Haricots, œuf, noisette et minuta |
Le Chardonnay 2011 Empreinte de Bénédicte et Stéphane Tissot qui suit exhale des arômes miellés et épicés, qui se conjuguent avec une tomate crevette revisitée, les crevettes étant travaillées à la manière d'une bisque, et la tomate faisant place à de très savoureuses tomates cerises de différentes espèces et saveurs, qui proviennent en droite ligne des serres du jardin.
Tomates crevettes |
En guise d'entremets, nous recevons une mini-gaufre, à la saveur fumée extrêmement présente et assez déroutante.
Mini-gaufre |
Un nouveau vin arrive, cette fois un Schieferterrassen 2011 Heymann-Löwenstein, vif, complexe et d'une belle minéralité. Il accompagne un foie gras au sansho tiède, avec oignons rouges en pickles, anguille fumée et ananas. Un beau dialogue de saveurs.
Foie gras et anguille |
Autre vin encore : un Côtes du Rhône, Domaine Gramenon, aux arômes de fruits rouges et épices. Après une petite bouchée à la viande fumée et au fromage et à la ficoïde glaciale, il accompagne un ris de veau et langoustine, un classique réinterprété par le chef. L'intensité gustative poursuit son ascension.

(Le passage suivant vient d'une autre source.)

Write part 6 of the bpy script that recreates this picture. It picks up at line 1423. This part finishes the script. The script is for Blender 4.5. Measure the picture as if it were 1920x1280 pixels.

Bouchée à la viande fumée |
Ris de veau et langoustine |
En guise de dernier "plat" - les catégories classiques n'ont ici pas droit de cité - nous recevons un confit de volaille, peau d'estragon, peau de volaille et céleri, présenté en deux assiettes séparées. Dans notre verre, une Cuvée Vom Berg 2010.
Volaille, estragon et céleri en deux assiettes |
Le repas s'oriente ensuite vers plus de douceur, avec une composition d'aubergines, miso et kalamansi, un petit agrume asiatique. Le délicieux porto Colheita de 1999 l'accompagne à merveille comme, du reste, la dernière assiette de chocolat, yaourt et céréales soufflées. Ces deux préparations de fin de repas expriment leur douceur tout en restant à mille lieues des desserts sucrés classiques.
Composition d'aubergine |
Chocolat, yaourt et céréales |
Pour terminer ce long repas, nous commandons encore deux expressos. En guise de "mignardises", nous recevons des framboises fraîches fourrées, un jus d'herbes du jardin, puis une nacelle suspendue à un ballon gonflé à l'hélium contenant des bonbons maison.
Framboises fourrées |
Jus d'herbes |
Nacelle de bonbons |
En conclusion, nous avons découvert une cuisine d'exception, qui fait la part belle aux saveurs végétales subtiles et aux mariages inattendus. Aucun ingrédient n'est subordonné aux autres dans la composition à laquelle il participe. Tous s'expriment pleinement. La sensibilité du chef donne vie à des créations extrêmement personnelles, qui sollicitent une réelle "intelligence gustative" de la part du convive. Ce dernier ne peut à aucun moment rester passif dans sa dégustation.
Bien sûr, cette magie a un prix. Le menu Terroir contemporain est proposé à 140 euros par personne, et la dégustation vins à 65 euros, auxquels il faut encore rajouter les éventuels apéritif et café. Si on désire prolonger la soirée en logeant sur place, il faudra débourser encore un minimum de 120 euros pour une chambre double, ainsi que 15 euros par personne pour l'excellent petit déjeuner.
Faut-il aller à L'Air du temps ? Si votre ambition est de vivre un moment d'exception, vous serez comblés. A réserver toutefois aux grandes occasions et/ou aux portefeuilles bien garnis.